» **Exercise aim**: Each line that follows is to be retyped exactly.

Entries from a dataset
● ● ● ●
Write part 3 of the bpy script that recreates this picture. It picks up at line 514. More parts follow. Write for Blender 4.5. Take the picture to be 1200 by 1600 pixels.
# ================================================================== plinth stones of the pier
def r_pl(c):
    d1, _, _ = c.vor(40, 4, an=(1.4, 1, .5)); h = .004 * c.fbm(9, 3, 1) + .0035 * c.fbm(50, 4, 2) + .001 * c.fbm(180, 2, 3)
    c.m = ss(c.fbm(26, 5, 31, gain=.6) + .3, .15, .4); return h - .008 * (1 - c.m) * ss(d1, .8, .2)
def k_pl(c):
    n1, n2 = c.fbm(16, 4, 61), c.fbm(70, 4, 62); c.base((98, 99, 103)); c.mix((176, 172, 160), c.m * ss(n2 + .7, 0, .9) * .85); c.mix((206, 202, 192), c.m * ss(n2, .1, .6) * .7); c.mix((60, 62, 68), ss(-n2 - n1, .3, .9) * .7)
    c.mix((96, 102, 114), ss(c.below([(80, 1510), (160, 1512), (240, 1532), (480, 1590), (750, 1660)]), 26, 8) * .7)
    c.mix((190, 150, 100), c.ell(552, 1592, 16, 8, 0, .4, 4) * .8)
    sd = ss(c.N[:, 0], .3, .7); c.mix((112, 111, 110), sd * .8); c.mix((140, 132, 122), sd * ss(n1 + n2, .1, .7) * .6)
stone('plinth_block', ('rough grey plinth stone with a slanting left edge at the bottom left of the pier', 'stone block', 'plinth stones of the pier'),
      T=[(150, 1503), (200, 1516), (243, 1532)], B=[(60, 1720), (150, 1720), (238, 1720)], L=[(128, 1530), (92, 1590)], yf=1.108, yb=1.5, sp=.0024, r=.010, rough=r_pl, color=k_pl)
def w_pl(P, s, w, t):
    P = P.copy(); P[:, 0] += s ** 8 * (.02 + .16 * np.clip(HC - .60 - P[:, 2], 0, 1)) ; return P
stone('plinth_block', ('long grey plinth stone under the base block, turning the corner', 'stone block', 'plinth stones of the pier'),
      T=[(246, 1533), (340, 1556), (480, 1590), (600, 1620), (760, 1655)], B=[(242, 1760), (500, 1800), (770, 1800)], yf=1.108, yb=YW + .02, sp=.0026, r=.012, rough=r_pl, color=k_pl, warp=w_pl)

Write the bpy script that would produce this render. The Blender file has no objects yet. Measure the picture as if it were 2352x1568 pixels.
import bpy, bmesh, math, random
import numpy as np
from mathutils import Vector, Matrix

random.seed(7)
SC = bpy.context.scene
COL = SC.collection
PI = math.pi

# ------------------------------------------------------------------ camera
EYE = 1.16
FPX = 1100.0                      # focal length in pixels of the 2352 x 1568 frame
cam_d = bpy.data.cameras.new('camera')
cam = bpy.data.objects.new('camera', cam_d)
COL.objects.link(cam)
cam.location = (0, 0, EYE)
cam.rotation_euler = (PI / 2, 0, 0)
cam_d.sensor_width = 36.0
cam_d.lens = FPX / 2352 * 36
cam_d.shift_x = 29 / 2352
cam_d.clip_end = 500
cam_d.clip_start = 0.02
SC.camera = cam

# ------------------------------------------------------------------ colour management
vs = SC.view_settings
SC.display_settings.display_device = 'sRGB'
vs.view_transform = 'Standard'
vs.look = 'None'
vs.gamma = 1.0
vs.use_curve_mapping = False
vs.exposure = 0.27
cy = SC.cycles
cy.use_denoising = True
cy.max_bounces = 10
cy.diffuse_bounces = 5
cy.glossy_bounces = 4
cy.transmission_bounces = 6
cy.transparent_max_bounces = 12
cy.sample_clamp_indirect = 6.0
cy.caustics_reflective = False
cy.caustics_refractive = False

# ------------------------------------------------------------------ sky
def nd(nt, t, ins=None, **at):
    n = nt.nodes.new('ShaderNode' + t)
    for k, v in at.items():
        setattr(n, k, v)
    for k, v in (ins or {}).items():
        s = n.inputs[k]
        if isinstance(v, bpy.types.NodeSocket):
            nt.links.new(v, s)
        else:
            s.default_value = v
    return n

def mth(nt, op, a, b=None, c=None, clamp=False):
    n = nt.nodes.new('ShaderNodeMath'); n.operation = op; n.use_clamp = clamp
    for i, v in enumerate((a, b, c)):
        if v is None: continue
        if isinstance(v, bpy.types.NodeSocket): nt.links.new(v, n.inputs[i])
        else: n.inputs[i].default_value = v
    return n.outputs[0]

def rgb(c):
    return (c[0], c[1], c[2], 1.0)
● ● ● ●
» **The response**:
Write part 3 of the bpy script that recreates this picture. It picks up at line 514. More parts follow. Write for Blender 4.5. Take the picture to be 1200 by 1600 pixels.
# ================================================================== plinth stones of the pier
def r_pl(c):
    d1, _, _ = c.vor(40, 4, an=(1.4, 1, .5)); h = .004 * c.fbm(9, 3, 1) + .0035 * c.fbm(50, 4, 2) + .001 * c.fbm(180, 2, 3)
    c.m = ss(c.fbm(26, 5, 31, gain=.6) + .3, .15, .4); return h - .008 * (1 - c.m) * ss(d1, .8, .2)
def k_pl(c):
    n1, n2 = c.fbm(16, 4, 61), c.fbm(70, 4, 62); c.base((98, 99, 103)); c.mix((176, 172, 160), c.m * ss(n2 + .7, 0, .9) * .85); c.mix((206, 202, 192), c.m * ss(n2, .1, .6) * .7); c.mix((60, 62, 68), ss(-n2 - n1, .3, .9) * .7)
    c.mix((96, 102, 114), ss(c.below([(80, 1510), (160, 1512), (240, 1532), (480, 1590), (750, 1660)]), 26, 8) * .7)
    c.mix((190, 150, 100), c.ell(552, 1592, 16, 8, 0, .4, 4) * .8)
    sd = ss(c.N[:, 0], .3, .7); c.mix((112, 111, 110), sd * .8); c.mix((140, 132, 122), sd * ss(n1 + n2, .1, .7) * .6)
stone('plinth_block', ('rough grey plinth stone with a slanting left edge at the bottom left of the pier', 'stone block', 'plinth stones of the pier'),
      T=[(150, 1503), (200, 1516), (243, 1532)], B=[(60, 1720), (150, 1720), (238, 1720)], L=[(128, 1530), (92, 1590)], yf=1.108, yb=1.5, sp=.0024, r=.010, rough=r_pl, color=k_pl)
def w_pl(P, s, w, t):
    P = P.copy(); P[:, 0] += s ** 8 * (.02 + .16 * np.clip(HC - .60 - P[:, 2], 0, 1)) ; return P
stone('plinth_block', ('long grey plinth stone under the base block, turning the corner', 'stone block', 'plinth stones of the pier'),
      T=[(246, 1533), (340, 1556), (480, 1590), (600, 1620), (760, 1655)], B=[(242, 1760), (500, 1800), (770, 1800)], yf=1.108, yb=YW + .02, sp=.0026, r=.012, rough=r_pl, color=k_pl, warp=w_pl)

Write the bpy script that would produce this render. The Blender file has no objects yet. Measure the picture as if it were 2352x1568 pixels.
import bpy, bmesh, math, random
import numpy as np
from mathutils import Vector, Matrix

random.seed(7)
SC = bpy.context.scene
COL = SC.collection
PI = math.pi

# ------------------------------------------------------------------ camera
EYE = 1.16
FPX = 1100.0                      # focal length in pixels of the 2352 x 1568 frame
cam_d = bpy.data.cameras.new('camera')
cam = bpy.data.objects.new('camera', cam_d)
COL.objects.link(cam)
cam.location = (0, 0, EYE)
cam.rotation_euler = (PI / 2, 0, 0)
cam_d.sensor_width = 36.0
cam_d.lens = FPX / 2352 * 36
cam_d.shift_x = 29 / 2352
cam_d.clip_end = 500
cam_d.clip_start = 0.02
SC.camera = cam

# ------------------------------------------------------------------ colour management
vs = SC.view_settings
SC.display_settings.display_device = 'sRGB'
vs.view_transform = 'Standard'
vs.look = 'None'
vs.gamma = 1.0
vs.use_curve_mapping = False
vs.exposure = 0.27
cy = SC.cycles
cy.use_denoising = True
cy.max_bounces = 10
cy.diffuse_bounces = 5
cy.glossy_bounces = 4
cy.transmission_bounces = 6
cy.transparent_max_bounces = 12
cy.sample_clamp_indirect = 6.0
cy.caustics_reflective = False
cy.caustics_refractive = False

# ------------------------------------------------------------------ sky
def nd(nt, t, ins=None, **at):
    n = nt.nodes.new('ShaderNode' + t)
    for k, v in at.items():
        setattr(n, k, v)
    for k, v in (ins or {}).items():
        s = n.inputs[k]
        if isinstance(v, bpy.types.NodeSocket):
            nt.links.new(v, s)
        else:
            s.default_value = v
    return n

def mth(nt, op, a, b=None, c=None, clamp=False):
    n = nt.nodes.new('ShaderNodeMath'); n.operation = op; n.use_clamp = clamp
    for i, v in enumerate((a, b, c)):
        if v is None: continue
        if isinstance(v, bpy.types.NodeSocket): nt.links.new(v, n.inputs[i])
        else: n.inputs[i].default_value = v
    return n.outputs[0]

def rgb(c):
    return (c[0], c[1], c[2], 1.0)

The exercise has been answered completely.